→ What to produce
Quote the data below in full, minus the images.

(Rows from a 3D scene dataset)
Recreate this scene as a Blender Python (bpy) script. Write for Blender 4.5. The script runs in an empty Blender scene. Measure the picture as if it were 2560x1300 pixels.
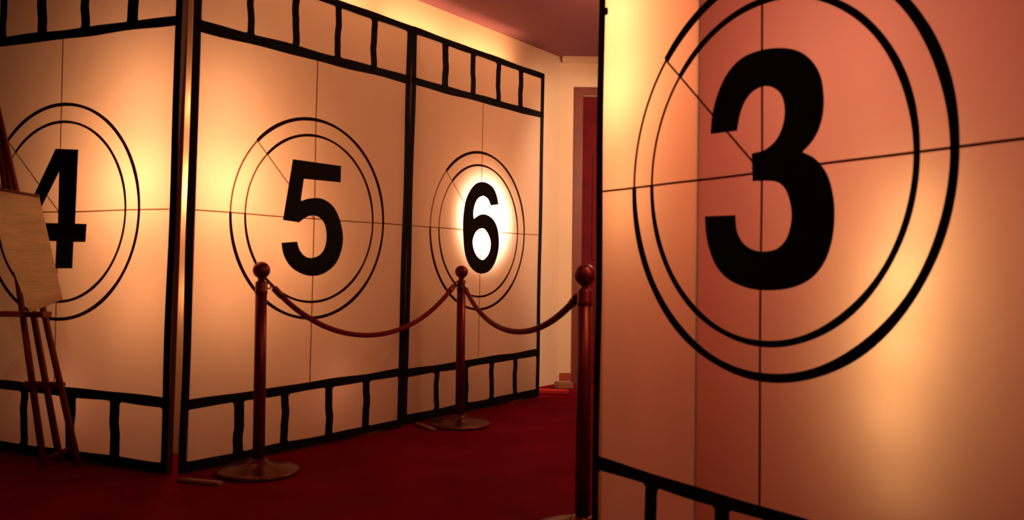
import bpy, bmesh, math, random
from mathutils import Vector, Matrix
random.seed(7)
C = bpy.context.scene.collection

# ------------------------------------------------------------------ camera
F, TH, PITCH, CAMH = 2143.0, 0.0117, 0.0116, 0.96
cam_d = bpy.data.cameras.new('camera'); cam = bpy.data.objects.new('camera', cam_d); C.objects.link(cam)
cam_d.sensor_width = 36.0; cam_d.lens = F / 2560.0 * 36.0; cam_d.clip_start = 0.05
cam_d.dof.use_dof = True; cam_d.dof.focus_distance = 60.0; cam_d.dof.aperture_fstop = 5.0   # the photo is softly out of focus throughout
fwd = Vector((0, math.cos(PITCH), math.sin(PITCH))); up0 = Vector((0, -math.sin(PITCH), math.cos(PITCH)))
right = Vector((1, 0, 0)) * math.cos(TH) + up0 * -0.0
# image right = X cos + U sin ; image up = -X sin + U cos
ir = Vector((1, 0, 0)) * math.cos(TH) + up0 * math.sin(TH)
iu = Vector((1, 0, 0)) * -math.sin(TH) + up0 * math.cos(TH)
M = Matrix((ir, iu, -fwd)).transposed().to_4x4(); M.translation = Vector((0, 0, CAMH))
cam.matrix_world = M
bpy.context.scene.camera = cam
CP = Vector((0, 0, CAMH))

def ray(px, py):
    return (fwd + ir * ((px - 1280) / F) + iu * ((650 - py) / F))
def floor_pt(px, py, z=0.0):
    r = ray(px, py); k = (z - CAMH) / r.z; return CP + r * k
def depth_pt(px, py, Y):
    r = ray(px, py); return CP + r * (Y / r.y)

# ------------------------------------------------------------------ helpers
def link(name, me, m=None, parent=None):
    o = bpy.data.objects.new(name, me); C.objects.link(o)
    if m: me.materials.append(m)
    if parent: o.parent = parent
    return o
def build(name, bm, m, parent=None, smooth=False, loc=None):
    bmesh.ops.recalc_face_normals(bm, faces=bm.faces)
    me = bpy.data.meshes.new(name); bm.to_mesh(me); bm.free()
    if smooth:
        for p in me.polygons: p.use_smooth = True
    o = link(name, me, m, parent)
    if loc: o.location = loc
    return o
def thing(name, label, cat, loc=(0, 0, 0), rz=0, group=None):
    o = bpy.data.objects.new(name, None); C.objects.link(o); o.location = loc; o.rotation_euler = (0, 0, rz)
    o['label'] = label; o['category'] = cat
    if group: o['group'] = group
    return o
def add_box(bm, x0, x1, y0, y1, z0, z1, bev=0.0):
    v = [bm.verts.new((x, y, z)) for x in (x0, x1) for y in (y0, y1) for z in (z0, z1)]
    fs = [bm.faces.new([v[i] for i in f]) for f in ((0,1,3,2),(4,6,7,5),(0,4,5,1),(2,3,7,6),(0,2,6,4),(1,5,7,3))]
    if bev:
        es = list({e for f in fs for e in f.edges})
        bmesh.ops.bevel(bm, geom=es, offset=bev, segments=2, affect='EDGES')
def add_prism(bm, pts, y0, y1):
    """closed outline pts (x,z) extruded from y0 (front) to y1 (back)"""
    a = [bm.verts.new((p[0], y0, p[1])) for p in pts]; b = [bm.verts.new((p[0], y1, p[1])) for p in pts]
    f1 = bm.faces.new(a); f2 = bm.faces.new(b[::-1]); n = len(pts)
    for i in range(n): bm.faces.new((a[i], b[i], b[(i+1) % n], a[(i+1) % n]))
    bmesh.ops.triangulate(bm, faces=[f1, f2])
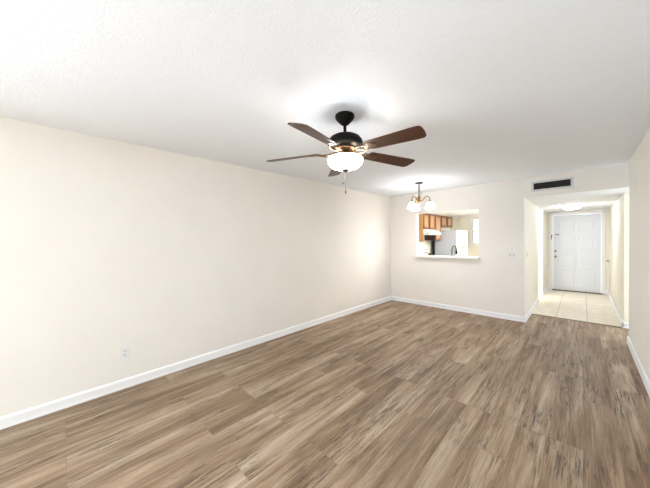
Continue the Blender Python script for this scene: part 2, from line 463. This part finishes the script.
# ------------------------------------------------------------------ ceiling fan
FX, FY = -1.358, 1.622
fan = thing('ceiling_fan', 'five blade dark ceiling fan with walnut blades and white glass bowl light', 'ceiling fan', (FX, FY, H))
z = lambda v: v - H
obj('canopy', lathe(B(), [(0, 0), (.068, 0), (.076, -.006), (.077, -.022), (.070, -.036), (.050, -.058), (.034, -.074), (.028, -.080), (.020, -.084), (0, -.084)], 40), m_black, fan)
obj('downrod', lathe(B(), [(0, -.080), (.0125, -.080), (.0125, -.165), (.024, -.168), (.026, -.178), (0, -.178)], 20), m_black, fan)
obj('motor_housing', lathe(B(), [(0, -.158), (.034, -.160), (.060, -.163), (.094, -.172), (.118, -.186), (.134, -.206), (.140, -.226), (.140, -.240), (.132, -.252), (.112, -.262), (.086, -.266), (0, -.266)], 48), m_black, fan)
obj('flywheel', lathe(B(), [(0, -.264), (.078, -.264), (.080, -.276), (.074, -.282), (0, -.282)], 40), m_iron, fan)
obj('light_fitter', lathe(B(), [(0, -.280), (.052, -.280), (.056, -.290), (.056, -.318), (.060, -.322), (.060, -.330), (.030, -.332), (.012, -.334), (.012, -.434), (0, -.434)], 36), m_iron, fan)
obj('glow_shield', lathe(B(), [(0, -.331), (.060, -.331), (.112, -.338), (.122, -.346), (.122, -.349), (.060, -.342), (0, -.342)], 40), m_iron, fan)  # added disk under the bulbs; keeps the bowl's upward glow off the ceiling
bowl = obj('glass_bowl', lathe(B(), [(.128, -.345), (.136, -.352), (.140, -.364), (.138, -.380), (.128, -.400), (.106, -.418), (.072, -.430), (.030, -.436), (.012, -.437),
                                     (.012, -.432), (.030, -.431), (.070, -.425), (.103, -.413), (.123, -.397), (.133, -.379), (.135, -.365), (.132, -.354), (.125, -.347), (.128, -.345)], 48), m_bowl, fan)
bowl['label'] = 'frosted white glass bowl shade, lit'
obj('finial', lathe(B(), [(0, -.434), (.028, -.435), (.030, -.440), (.022, -.447), (.012, -.452), (.007, -.459), (0, -.462)], 24), m_iron, fan)
for (dx, dy, z0, z1) in ((.0, .0, -.461, -.606), (-.014, -.014, -.440, -.530)):
    bm = B(); tube(bm, [(dx, dy, z0), (dx, dy, z1)], .0012, 6)
    ch = obj('pull_chain', bm, m_chain, fan)
    obj('pull_knob', lathe(B(), [(0, z1 + .003), (.004, z1), (.0055, z1 - .012), (.004, z1 - .022), (0, z1 - .024)], 12, center=(dx, dy)), m_iron, ch)
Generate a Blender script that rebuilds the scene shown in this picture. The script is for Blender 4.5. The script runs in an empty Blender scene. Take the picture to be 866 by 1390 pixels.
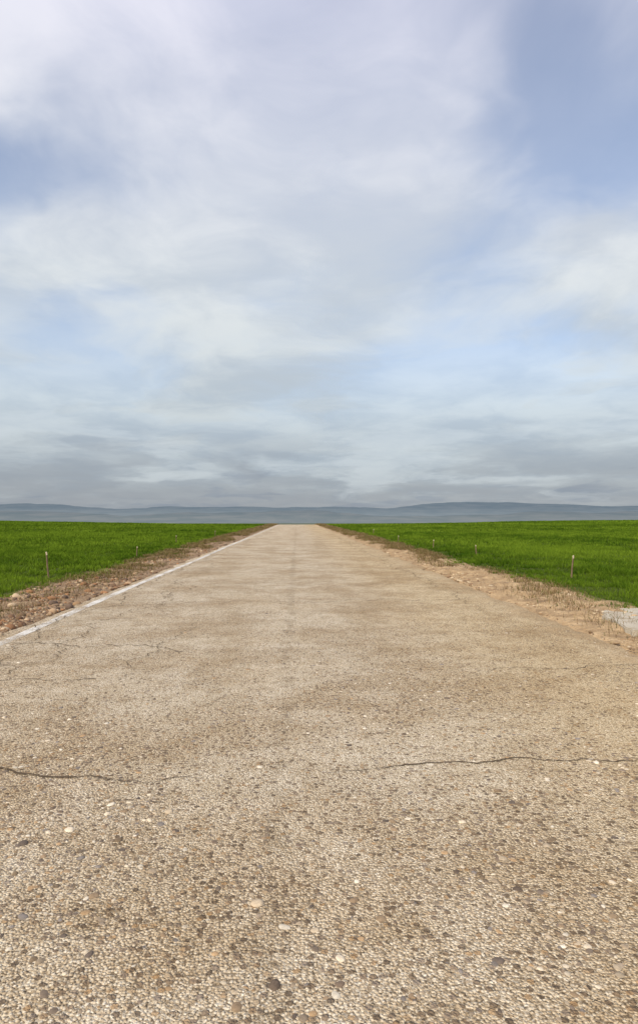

→ Answer in full
Recreate this scene as a Blender Python (bpy) script. Write for Blender 4.5. The script runs in an empty Blender scene. Measure the picture as if it were 2560x1300 pixels.
import bpy, bmesh, math, random
from mathutils import Vector, Matrix
random.seed(7)
C = bpy.context.scene.collection

# ------------------------------------------------------------------ camera
F, TH, PITCH, CAMH = 2143.0, 0.0117, 0.0116, 0.96
cam_d = bpy.data.cameras.new('camera'); cam = bpy.data.objects.new('camera', cam_d); C.objects.link(cam)
cam_d.sensor_width = 36.0; cam_d.lens = F / 2560.0 * 36.0; cam_d.clip_start = 0.05
cam_d.dof.use_dof = True; cam_d.dof.focus_distance = 60.0; cam_d.dof.aperture_fstop = 5.0   # the photo is softly out of focus throughout
fwd = Vector((0, math.cos(PITCH), math.sin(PITCH))); up0 = Vector((0, -math.sin(PITCH), math.cos(PITCH)))
right = Vector((1, 0, 0)) * math.cos(TH) + up0 * -0.0
# image right = X cos + U sin ; image up = -X sin + U cos
ir = Vector((1, 0, 0)) * math.cos(TH) + up0 * math.sin(TH)
iu = Vector((1, 0, 0)) * -math.sin(TH) + up0 * math.cos(TH)
M = Matrix((ir, iu, -fwd)).transposed().to_4x4(); M.translation = Vector((0, 0, CAMH))
cam.matrix_world = M
bpy.context.scene.camera = cam
CP = Vector((0, 0, CAMH))

def ray(px, py):
    return (fwd + ir * ((px - 1280) / F) + iu * ((650 - py) / F))
def floor_pt(px, py, z=0.0):
    r = ray(px, py); k = (z - CAMH) / r.z; return CP + r * k
def depth_pt(px, py, Y):
    r = ray(px, py); return CP + r * (Y / r.y)

# ------------------------------------------------------------------ helpers
def link(name, me, m=None, parent=None):
    o = bpy.data.objects.new(name, me); C.objects.link(o)
    if m: me.materials.append(m)
    if parent: o.parent = parent
    return o
def build(name, bm, m, parent=None, smooth=False, loc=None):
    bmesh.ops.recalc_face_normals(bm, faces=bm.faces)
    me = bpy.data.meshes.new(name); bm.to_mesh(me); bm.free()
    if smooth:
        for p in me.polygons: p.use_smooth = True
    o = link(name, me, m, parent)
    if loc: o.location = loc
    return o
def thing(name, label, cat, loc=(0, 0, 0), rz=0, group=None):
    o = bpy.data.objects.new(name, None); C.objects.link(o); o.location = loc; o.rotation_euler = (0, 0, rz)
    o['label'] = label; o['category'] = cat
    if group: o['group'] = group
    return o
def add_box(bm, x0, x1, y0, y1, z0, z1, bev=0.0):
    v = [bm.verts.new((x, y, z)) for x in (x0, x1) for y in (y0, y1) for z in (z0, z1)]
    fs = [bm.faces.new([v[i] for i in f]) for f in ((0,1,3,2),(4,6,7,5),(0,4,5,1),(2,3,7,6),(0,2,6,4),(1,5,7,3))]
    if bev:
        es = list({e for f in fs for e in f.edges})
        bmesh.ops.bevel(bm, geom=es, offset=bev, segments=2, affect='EDGES')
def add_prism(bm, pts, y0, y1):
    """closed outline pts (x,z) extruded from y0 (front) to y1 (back)"""
    a = [bm.verts.new((p[0], y0, p[1])) for p in pts]; b = [bm.verts.new((p[0], y1, p[1])) for p in pts]
    f1 = bm.faces.new(a); f2 = bm.faces.new(b[::-1]); n = len(pts)
    for i in range(n): bm.faces.new((a[i], b[i], b[(i+1) % n], a[(i+1) % n]))
    bmesh.ops.triangulate(bm, faces=[f1, f2])
Continue the Blender Python script for this scene: part 2, from line 463. This part finishes the script.
# ------------------------------------------------------------------ ceiling fan
FX, FY = -1.358, 1.622
fan = thing('ceiling_fan', 'five blade dark ceiling fan with walnut blades and white glass bowl light', 'ceiling fan', (FX, FY, H))
z = lambda v: v - H
obj('canopy', lathe(B(), [(0, 0), (.068, 0), (.076, -.006), (.077, -.022), (.070, -.036), (.050, -.058), (.034, -.074), (.028, -.080), (.020, -.084), (0, -.084)], 40), m_black, fan)
obj('downrod', lathe(B(), [(0, -.080), (.0125, -.080), (.0125, -.165), (.024, -.168), (.026, -.178), (0, -.178)], 20), m_black, fan)
obj('motor_housing', lathe(B(), [(0, -.158), (.034, -.160), (.060, -.163), (.094, -.172), (.118, -.186), (.134, -.206), (.140, -.226), (.140, -.240), (.132, -.252), (.112, -.262), (.086, -.266), (0, -.266)], 48), m_black, fan)
obj('flywheel', lathe(B(), [(0, -.264), (.078, -.264), (.080, -.276), (.074, -.282), (0, -.282)], 40), m_iron, fan)
obj('light_fitter', lathe(B(), [(0, -.280), (.052, -.280), (.056, -.290), (.056, -.318), (.060, -.322), (.060, -.330), (.030, -.332), (.012, -.334), (.012, -.434), (0, -.434)], 36), m_iron, fan)
obj('glow_shield', lathe(B(), [(0, -.331), (.060, -.331), (.112, -.338), (.122, -.346), (.122, -.349), (.060, -.342), (0, -.342)], 40), m_iron, fan)  # added disk under the bulbs; keeps the bowl's upward glow off the ceiling
bowl = obj('glass_bowl', lathe(B(), [(.128, -.345), (.136, -.352), (.140, -.364), (.138, -.380), (.128, -.400), (.106, -.418), (.072, -.430), (.030, -.436), (.012, -.437),
                                     (.012, -.432), (.030, -.431), (.070, -.425), (.103, -.413), (.123, -.397), (.133, -.379), (.135, -.365), (.132, -.354), (.125, -.347), (.128, -.345)], 48), m_bowl, fan)
bowl['label'] = 'frosted white glass bowl shade, lit'
obj('finial', lathe(B(), [(0, -.434), (.028, -.435), (.030, -.440), (.022, -.447), (.012, -.452), (.007, -.459), (0, -.462)], 24), m_iron, fan)
for (dx, dy, z0, z1) in ((.0, .0, -.461, -.606), (-.014, -.014, -.440, -.530)):
    bm = B(); tube(bm, [(dx, dy, z0), (dx, dy, z1)], .0012, 6)
    ch = obj('pull_chain', bm, m_chain, fan)
    obj('pull_knob', lathe(B(), [(0, z1 + .003), (.004, z1), (.0055, z1 - .012), (.004, z1 - .022), (0, z1 - .024)], 12, center=(dx, dy)), m_iron, ch)
Generate a Blender script that rebuilds the scene shown in this picture. The script is for Blender 4.5. The script runs in an empty Blender scene. Take the picture to be 866 by 1390 pixels.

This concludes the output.